§ Given task: All of the material should be reproduced exactly, with pictures left out.
+++
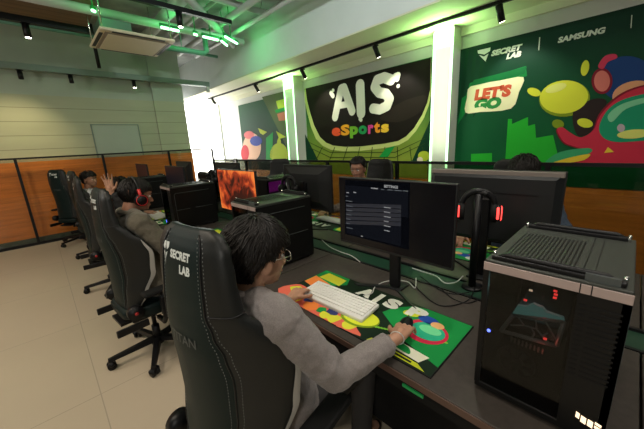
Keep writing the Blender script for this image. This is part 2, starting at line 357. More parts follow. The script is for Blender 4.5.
# --- middle artwork
t, yl, yr = wall_panel('wall_artwork', 'middle wall artwork with large white and rainbow lettering on a near-black shape', (304.5, 88), (431, 57), ZT,
                       vgrad('print_mid_ground', c_(150, 165, 60), c_(30, 110, 55), 1.15, 2.2))
a = MB()
flatpoly(a, [(303, 130), (318, 160), (303, 160)], P('deepgreen', 12, 60, 40), .002)
flatpoly(a, [(431, 118), (431, 162), (412, 161)], P('deepgreen', 12, 60, 40), .002)
rim = [(304.6, 95), (305, 88.5), (431, 58), (431, 95), (429, 105), (424, 118), (416, 131), (408, 140), (399, 145), (385, 148), (360, 151), (343, 151.3), (331, 149.8), (323, 146), (316, 139), (311, 127), (307, 112), (304.8, 100)]
flatpoly(a, rim, P('paleglow', 205, 215, 130), .003)
inner = [(305.5, 88.5), (430.8, 57.8), (430, 90), (427, 103), (422, 115), (414, 128), (406, 136.5), (398, 141), (385, 143.5), (360, 146.5), (345, 146.8), (333, 145.5), (326, 142.5), (320, 137), (314, 125), (310, 112), (307, 100)]
flatpoly(a, inner, P('nearblack', 26, 21, 16), .005)
for k in range(9):
    x = 322+k*12.5; flatpoly(a, [(x, 147), (x+.7, 147), (x-2+(k-4)*1.2+.7, 161), (x-2+(k-4)*1.2, 161)], P('ink', 50, 70, 25), .005)
for yy in (152, 157): flatpoly(a, [(309, yy-10), (330, yy), (395, yy), (425, yy-14), (425, yy-13.4), (395, yy+.7), (330, yy+.7), (309, yy-9.4)], P('ink', 50, 70, 25), .005)
flatpoly(a, [(386, 148), (395, 146), (388, 157), (379, 157)], P('vivid', 30, 160, 70), .006)
pell(a, 424, 156, 6, 5, P('lime', 190, 205, 60), .006); pell(a, 420, 160, 3, 3, P('cream', 245, 225, 205), .007)
flatpoly(a, curve([(380, 118), (398, 104), (412, 98), (426, 96), (420, 112), (398, 122)]), P('smoke', 40, 33, 27), .006)
a.build('printed_shapes', t)
a = MB(); W_ = P('letterwhite', 236, 238, 214)
LIFT = [0]
def thick(mb, pts, w, m, lift):
    """rounded fat stroke on the wall, w in metres"""
    q = [at(x, y, 0, AX-lift) for x, y in pts]; L = len(q)
    for k in range(L-1):
        LIFT[0] += 1; q = [at(x, y, 0, AX-lift-.0004*LIFT[0]) for x, y in pts]; p1, p2 = q[k], q[k+1]; d = (p2-p1).normalized(); n = Vector((1, 0, 0)).cross(d)*w
        mb.prism([p1+n, p2+n, p2-n, p1-n], (.0002, 0, 0), m)
    for p in pts:
        LIFT[0] += 1; p = at(*p, 0, AX-lift-.0004*LIFT[0]); mb.prism([p+Vector((0, math.cos(2*PI*j/16), math.sin(2*PI*j/16)))*w for j in range(16)], (.0002, 0, 0), m)
thick(a, [(335, 117), (341, 89), (344, 88), (352, 111)], .085, W_, .008); thick(a, [(338, 106), (348, 104)], .06, W_, .008)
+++
§ Expected answer:
Keep writing the Blender script for this image. This is part 2, starting at line 357. More parts follow. The script is for Blender 4.5.
# --- middle artwork
t, yl, yr = wall_panel('wall_artwork', 'middle wall artwork with large white and rainbow lettering on a near-black shape', (304.5, 88), (431, 57), ZT,
                       vgrad('print_mid_ground', c_(150, 165, 60), c_(30, 110, 55), 1.15, 2.2))
a = MB()
flatpoly(a, [(303, 130), (318, 160), (303, 160)], P('deepgreen', 12, 60, 40), .002)
flatpoly(a, [(431, 118), (431, 162), (412, 161)], P('deepgreen', 12, 60, 40), .002)
rim = [(304.6, 95), (305, 88.5), (431, 58), (431, 95), (429, 105), (424, 118), (416, 131), (408, 140), (399, 145), (385, 148), (360, 151), (343, 151.3), (331, 149.8), (323, 146), (316, 139), (311, 127), (307, 112), (304.8, 100)]
flatpoly(a, rim, P('paleglow', 205, 215, 130), .003)
inner = [(305.5, 88.5), (430.8, 57.8), (430, 90), (427, 103), (422, 115), (414, 128), (406, 136.5), (398, 141), (385, 143.5), (360, 146.5), (345, 146.8), (333, 145.5), (326, 142.5), (320, 137), (314, 125), (310, 112), (307, 100)]
flatpoly(a, inner, P('nearblack', 26, 21, 16), .005)
for k in range(9):
    x = 322+k*12.5; flatpoly(a, [(x, 147), (x+.7, 147), (x-2+(k-4)*1.2+.7, 161), (x-2+(k-4)*1.2, 161)], P('ink', 50, 70, 25), .005)
for yy in (152, 157): flatpoly(a, [(309, yy-10), (330, yy), (395, yy), (425, yy-14), (425, yy-13.4), (395, yy+.7), (330, yy+.7), (309, yy-9.4)], P('ink', 50, 70, 25), .005)
flatpoly(a, [(386, 148), (395, 146), (388, 157), (379, 157)], P('vivid', 30, 160, 70), .006)
pell(a, 424, 156, 6, 5, P('lime', 190, 205, 60), .006); pell(a, 420, 160, 3, 3, P('cream', 245, 225, 205), .007)
flatpoly(a, curve([(380, 118), (398, 104), (412, 98), (426, 96), (420, 112), (398, 122)]), P('smoke', 40, 33, 27), .006)
a.build('printed_shapes', t)
a = MB(); W_ = P('letterwhite', 236, 238, 214)
LIFT = [0]
def thick(mb, pts, w, m, lift):
    """rounded fat stroke on the wall, w in metres"""
    q = [at(x, y, 0, AX-lift) for x, y in pts]; L = len(q)
    for k in range(L-1):
        LIFT[0] += 1; q = [at(x, y, 0, AX-lift-.0004*LIFT[0]) for x, y in pts]; p1, p2 = q[k], q[k+1]; d = (p2-p1).normalized(); n = Vector((1, 0, 0)).cross(d)*w
        mb.prism([p1+n, p2+n, p2-n, p1-n], (.0002, 0, 0), m)
    for p in pts:
        LIFT[0] += 1; p = at(*p, 0, AX-lift-.0004*LIFT[0]); mb.prism([p+Vector((0, math.cos(2*PI*j/16), math.sin(2*PI*j/16)))*w for j in range(16)], (.0002, 0, 0), m)
thick(a, [(335, 117), (341, 89), (344, 88), (352, 111)], .085, W_, .008); thick(a, [(338, 106), (348, 104)], .06, W_, .008)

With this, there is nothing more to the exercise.